KEREM ALKİN / Küresel düzenin yeni aktörlerinden ‘gövde gösterisi’


Şanghay İşbirliği Teşkiatı‘nın (ŞİT) Çin’in ev sahipliğindeki son zirvesi, 80 yıllık ve ‘Atlantik’ odaklı küresel düzenin Küresel Güney ülkeleri ağırlıklı ve ‘Asya-Pasifik’ odaklı olarak yeniden yapılanmasının kaçınılmaz olduğunu teyit etti. 21. Yüzyıl’in ilk çeyreği ABD açısından 80 yıl öncesinde liderlik ettiği küresel düzenin işlerliğinin, adaletinin ve kapsayıcılığının ciddi manada sorgulandığı; çok sayıda yükselen ekonomiden eleştiriler sertleştikçe de, ABD’nin giderek daha fazla ‘hırçınlaştığı’; hatta ‘haydutlaştığı’ bir dönem olarak hatırlanacak. Katil Netanyahu ve soykırımcı hükümetine ödünsüz destek, ABD’nin itibarına daha da örselemiş durumda. Bu nedenle, ŞİT 25. Devlet Başkanları Konseyi Zirvesi, yükselen ekonomiler ve Küresel Güney ülkeleri açısından adeta bir ‘gövde gösterisi’ oldu.

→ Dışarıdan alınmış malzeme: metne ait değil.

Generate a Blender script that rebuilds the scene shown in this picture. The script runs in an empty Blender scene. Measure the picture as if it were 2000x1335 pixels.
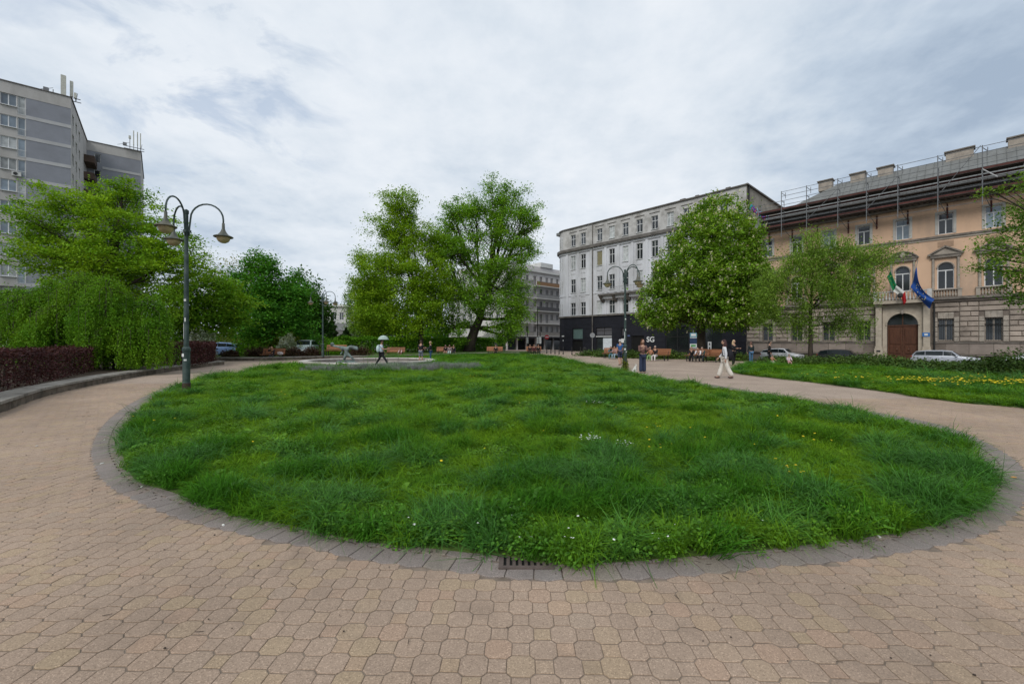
import bpy, math, random
import numpy as np
from mathutils import Vector, Matrix

random.seed(7)
RNG = np.random.default_rng(11)
PI = math.pi
R = math.radians
scene = bpy.context.scene
COL = scene.collection

# ---------------------------------------------------------------- camera, sky, sun, exposure
F, HEYE, HY = 833.0, 1.65, 667.5          # focal length in photo pixels, eye height, horizon row
cam_d = bpy.data.cameras.new("camera")
cam = bpy.data.objects.new("camera", cam_d)
COL.objects.link(cam)
cam.location = (0, 0, HEYE)
cam.rotation_euler = (R(90), 0, 0)
cam_d.sensor_width = 36.0
cam_d.lens = 36.0 * F / 2000.0
cam_d.clip_start = 0.05
cam_d.clip_end = 3000
scene.camera = cam

SUN_EL, SUN_AZ = 42.0, 208.0              # compass-like azimuth measured from +Y clockwise
world = bpy.data.worlds.new("World")
scene.world = world
world.use_nodes = True
wn, wl = world.node_tree.nodes, world.node_tree.links
wn.clear()


def N(nodes, typ, **kw):
    n = nodes.new(typ)
    for k, v in kw.items():
        if k.startswith("i_"):
            key = k[2:]
            n.inputs[int(key) if key.isdigit() else key.replace("_", " ")].default_value = v
        else:
            setattr(n, k, v)
    return n


def math_node(nodes, links, op, a, b=None, clamp=False):
    m = nodes.new("ShaderNodeMath")
    m.operation = op
    m.use_clamp = clamp
    for i, v in enumerate((a, b)):
        if v is None:
            continue
        if isinstance(v, (int, float)):
            m.inputs[i].default_value = v
        else:
            links.new(v, m.inputs[i])
    return m.outputs[0]


def ramp(nodes, links, fac, stops, interp='LINEAR'):
    r = nodes.new("ShaderNodeValToRGB")
    r.color_ramp.interpolation = interp
    el = r.color_ramp.elements
    while len(el) < len(stops):
        el.new(0.5)
    for e, (p, c) in zip(el, stops):
        e.position = p
        e.color = (c[0], c[1], c[2], 1) if not isinstance(c, (int, float)) else (c, c, c, 1)
    links.new(fac, r.inputs[0])
    return r.outputs[0]


def mixc(nodes, links, fac, a, b, blend='MIX'):
    m = nodes.new("ShaderNodeMix")
    m.data_type = 'RGBA'
    m.blend_type = blend
    for idx, v in ((0, fac), (6, a), (7, b)):
        if isinstance(v, (int, float)):
            m.inputs[idx].default_value = v
        elif isinstance(v, tuple):
            m.inputs[idx].default_value = (v[0], v[1], v[2], 1)
        else:
            links.new(v, m.inputs[idx])
    return m.outputs[2]


def build_sky():
    n, l = wn, wl
    sky = N(n, "ShaderNodeTexSky", sky_type='NISHITA', sun_disc=False)
    sky.sun_elevation = R(SUN_EL)
    sky.sun_rotation = R(SUN_AZ)
    tc = N(n, "ShaderNodeTexCoord")
    sep = N(n, "ShaderNodeSeparateXYZ")
    l.new(tc.outputs["Generated"], sep.inputs[0])
    z = math_node(n, l, 'MAXIMUM', sep.outputs[2], 0.0)
    zz = math_node(n, l, 'ADD', z, 0.16)
    u = math_node(n, l, 'DIVIDE', sep.outputs[0], zz)
    v = math_node(n, l, 'DIVIDE', sep.outputs[1], zz)
    cmb = N(n, "ShaderNodeCombineXYZ")
    l.new(u, cmb.inputs[0]); l.new(v, cmb.inputs[1])

    def noise(scale, detail, rough, off, dist=0.0, sx=1.0, sy=1.0):
        mp = N(n, "ShaderNodeMapping")
        mp.inputs[1].default_value = off
        mp.inputs[3].default_value = (sx, sy, 1)
        l.new(cmb.outputs[0], mp.inputs[0])
        t = N(n, "ShaderNodeTexNoise")
        t.inputs["Scale"].default_value = scale
        t.inputs["Detail"].default_value = detail
        t.inputs["Roughness"].default_value = rough
        t.inputs["Distortion"].default_value = dist
        l.new(mp.outputs[0], t.inputs["Vector"])
        return t.outputs["Fac"]

    big = noise(0.75, 4, 0.5, (5.6, 2.9, 0), 0.2)
    mid = noise(2.6, 10, 0.58, (2.3, 8.4, 0), 0.15, 1.0, 0.95)
    fine = noise(8.0, 8, 0.6, (1.3, 9.4, 0), 0.1, 1.0, 0.9)
    s = math_node(n, l, 'MULTIPLY', big, 0.42)
    s = math_node(n, l, 'ADD', s, math_node(n, l, 'MULTIPLY', mid, 0.38))
    s = math_node(n, l, 'ADD', s, math_node(n, l, 'MULTIPLY', fine, 0.22))

    def lobe(d, lo, hi):
        d = Vector(d).normalized()
        vm = N(n, "ShaderNodeVectorMath", operation='DOT_PRODUCT')
        l.new(tc.outputs["Generated"], vm.inputs[0])
        vm.inputs[1].default_value = d
        mr = N(n, "ShaderNodeMapRange", interpolation_type='SMOOTHSTEP')
        mr.inputs[1].default_value = lo
        mr.inputs[2].default_value = hi
        l.new(vm.outputs["Value"], mr.inputs[0])
        return mr.outputs[0]

    def dirpx(px, py):
        return ((px - 1000) / F, 1.0, (HY - py) / F)
    # cloud sheet is thinner (brighter) over the middle of the square, thicker towards the right
    s = math_node(n, l, 'ADD', s, math_node(n, l, 'MULTIPLY', lobe(dirpx(900, 40), 0.62, 1.0), 0.09))
    s = math_node(n, l, 'SUBTRACT', s, math_node(n, l, 'MULTIPLY', lobe(dirpx(2000, 60), 0.88, 1.0), 0.14))
    s = math_node(n, l, 'SUBTRACT', s, math_node(n, l, 'MULTIPLY', lobe(dirpx(560, 560), 0.93, 1.0), 0.075))
    cloud = ramp(n, l, s, [(0.28, (0.33, 0.41, 0.52)), (0.40, (0.46, 0.54, 0.64)), (0.50, (0.59, 0.655, 0.73)),
                           (0.60, (0.68, 0.73, 0.79)), (0.74, (0.78, 0.81, 0.85))])
    # blue openings high on the left
    hole_n = noise(3.0, 7, 0.6, (2.2, 6.1, 0), 0.4)
    hole = math_node(n, l, 'MULTIPLY', ramp(n, l, hole_n, [(0.52, 0.0), (0.64, 1.0)]), lobe(dirpx(390, 80), 0.955, 0.995))
    sc = N(n, "ShaderNodeVectorMath", operation='SCALE')
    l.new(cloud, sc.inputs[0]); sc.inputs[3].default_value = 9.2
    nsky = N(n, "ShaderNodeVectorMath", operation='SCALE')
    l.new(sky.outputs[0], nsky.inputs[0]); nsky.inputs[3].default_value = 1.1
    hf = math_node(n, l, 'MULTIPLY', hole, 0.45)
    blue = mixc(n, l, 0.5, nsky.outputs[0], (1.9, 3.3, 5.4))
    col = mixc(n, l, hf, sc.outputs[0], blue)
    bg = N(n, "ShaderNodeBackground")
    bg.inputs[1].default_value = 0.1
    l.new(col, bg.inputs[0])
    out = N(n, "ShaderNodeOutputWorld")
    l.new(bg.outputs[0], out.inputs[0])


build_sky()
sun_d = bpy.data.lights.new("sun", 'SUN')
sun_d.energy = 1.5
sun_d.angle = R(25)
sun_d.color = (1.0, 0.96, 0.9)
sun = bpy.data.objects.new("sun", sun_d)
COL.objects.link(sun)
az = R(SUN_AZ)
sdir = Vector((math.sin(az) * math.cos(R(SUN_EL)), math.cos(az) * math.cos(R(SUN_EL)), math.sin(R(SUN_EL))))
sun.rotation_euler = sdir.to_track_quat('Z', 'Y').to_euler()
scene.view_settings.view_transform = 'Standard'
scene.view_settings.look = 'None'
scene.view_settings.gamma = 1.0
scene.view_settings.use_curve_mapping = False
scene.view_settings.exposure = 0.32


# ---------------------------------------------------------------- placing helpers
def G(px, py, z=0.0):
    """world point at height z seen at a photo pixel below the horizon"""
    Y = (HEYE - z) * F / (py - HY)
    return ((px - 1000) / F * Y, Y)


def X_(px, Y):
    return (px - 1000) / F * Y


def Z_(py, Y):
    return HEYE + (HY - py) * Y / F


# ---------------------------------------------------------------- materials
def mat(name, color, rough=0.8, var=0.15, scale=3.0, bump=0.0, bscale=40.0, rand=0.0, metallic=0.0, spec=0.3,
        dirt=None, dirt_amt=0.0, dirt_scale=1.0, stretch=(1, 1, 1), island=0.0, hue=0.0):
    m = bpy.data.materials.new(name)
    m.use_nodes = True
    n, l = m.node_tree.nodes, m.node_tree.links
    b = n["Principled BSDF"]
    b.inputs["Roughness"].default_value = rough
    b.inputs["Metallic"].default_value = metallic
    b.inputs["Specular IOR Level"].default_value = spec
    geo = N(n, "ShaderNodeNewGeometry")
    mp = N(n, "ShaderNodeMapping")
    mp.inputs[3].default_value = stretch
    l.new(geo.outputs["Position"], mp.inputs[0])
    t = N(n, "ShaderNodeTexNoise")
    t.inputs["Scale"].default_value = scale
    t.inputs["Detail"].default_value = 6
    l.new(mp.outputs[0], t.inputs["Vector"])
    c = tuple(color)
    lo = tuple(max(0, x * (1 - var)) for x in c)
    hi = tuple(min(1, x * (1 + var)) for x in c)
    col = ramp(n, l, t.outputs["Fac"], [(0.3, lo), (0.7, hi)])
    if dirt is not None:
        t2 = N(n, "ShaderNodeTexNoise")
        t2.inputs["Scale"].default_value = dirt_scale
        t2.inputs["Detail"].default_value = 8
        t2.inputs["Roughness"].default_value = 0.65
        l.new(mp.outputs[0], t2.inputs["Vector"])
        f = ramp(n, l, t2.outputs["Fac"], [(0.45, 0.0), (0.68, dirt_amt)])
        col = mixc(n, l, f, col, dirt)
    if rand or island or hue:
        if island:
            g = N(n, "ShaderNodeNewGeometry")
            rnd = g.outputs["Random Per Island"]
            amt = island
        else:
            g = N(n, "ShaderNodeObjectInfo")
            rnd = g.outputs["Random"]
            amt = rand
        hsv = N(n, "ShaderNodeHueSaturation")
        val = math_node(n, l, 'ADD', math_node(n, l, 'MULTIPLY', rnd, 2 * amt), 1 - amt)
        l.new(val, hsv.inputs["Value"])
        if hue:
            wn_ = N(n, "ShaderNodeTexWhiteNoise", noise_dimensions='1D')
            l.new(rnd, wn_.inputs["W"])
            h = math_node(n, l, 'ADD', math_node(n, l, 'MULTIPLY', wn_.outputs[0], 2 * hue), 0.5 - hue)
            l.new(h, hsv.inputs["Hue"])
        l.new(col, hsv.inputs["Color"])
        col = hsv.outputs[0]
    l.new(col, b.inputs["Base Color"])
    if bump:
        t3 = N(n, "ShaderNodeTexNoise")
        t3.inputs["Scale"].default_value = bscale
        t3.inputs["Detail"].default_value = 4
        l.new(mp.outputs[0], t3.inputs["Vector"])
        bp = N(n, "ShaderNodeBump")
        bp.inputs["Strength"].default_value = bump
        bp.inputs["Distance"].default_value = 0.02
        l.new(t3.outputs["Fac"], bp.inputs["Height"])
        l.new(bp.outputs[0], b.inputs["Normal"])
    return m


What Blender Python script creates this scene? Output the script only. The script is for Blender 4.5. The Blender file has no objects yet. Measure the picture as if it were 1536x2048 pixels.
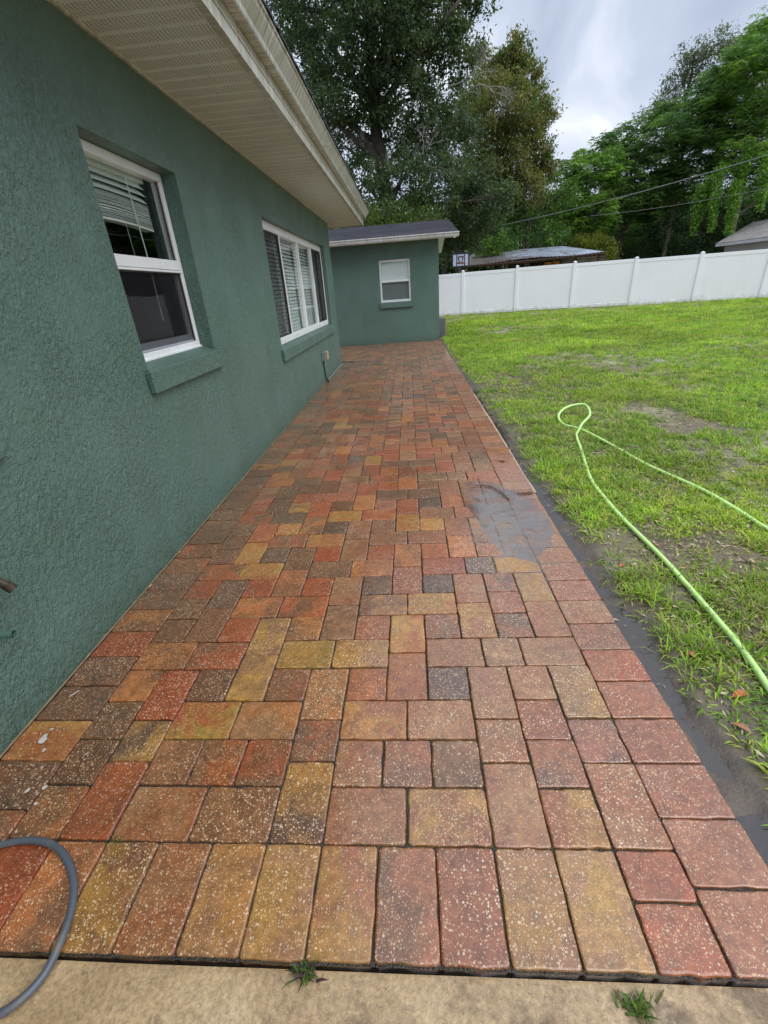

Muhakkak ki, Çin ve Rusya‘yı ‘küresel güney’ ülkesi olarak adlandırmak uygun olmaz. Brezilya, Meksika, Güney Afrika ve Hindistan gibi yükselen ekonomiler neden ‘küresel güney’ ülkesine iyi birer örnektirler; çünkü, bu ülkelerin tümü ‘demokrasi’ ve ‘piyasa ekonomisi’ adına çabalarını sürdürmekte olan ülkelerdir. Oysa, Çin ve Rusya ‘otokratik’ rejimle yönetilen ve ‘devlet kapitalizmi’ modelini tercih eden iki küresel ‘güç merkezi’. Esasen, gerçek manada küresel güney ülkeleri ile oluşturdukları BRICS+ platformu, ŞİT ve bilhassa yeniden canlandıracakları Rusya-Hindistan-Çin Troykası (RIC) ile, yükselen ve gelişmekte olan ekonomilere daha fazla sahip çıkarak, ABD ve Batı Avrupa’ya göre küresel imajlarını güçlendirmekteler.
Son zirve, Çin Devlet Başkanı Şi açısından bilhassa ABD ve Batı Avrupa’ya karşı ‘güç gösterisi’ anlamında bir mesaj içeriyor ise; aynı ölçüde Rusya Devlet Başkanı Putin’e karşı çevreleme, abluka ve yaptırım mekanizmasının pek çok ülke açısından bir anlam ifade etmediğinin gösterilmesi adına da bir ‘gövde gösterisi’ idi. Bu nedenle, bu satırları okuduğunuz çarşamba günü itibariyle, Çin-Sovyetler Birliği işbirliğinin de kutlanacağı, 2. Dünya Savaşı’nda ‘faşistler’e karşı verilen mücadelenin hatırlanacağı askeri geçit töreni de bir o kadar gövde gösterisi özelliği taşıyacak. Kuzey Kore liderinin de katıldığını ekleyerek. Tüm bu gelişmeler, Türkiye’nin küresel güney ile küresel kuzey arasında son derece değerli bir diyalog ve işbirliği sağlayıcı ülke olarak öne çıkışını da perçinlemekte.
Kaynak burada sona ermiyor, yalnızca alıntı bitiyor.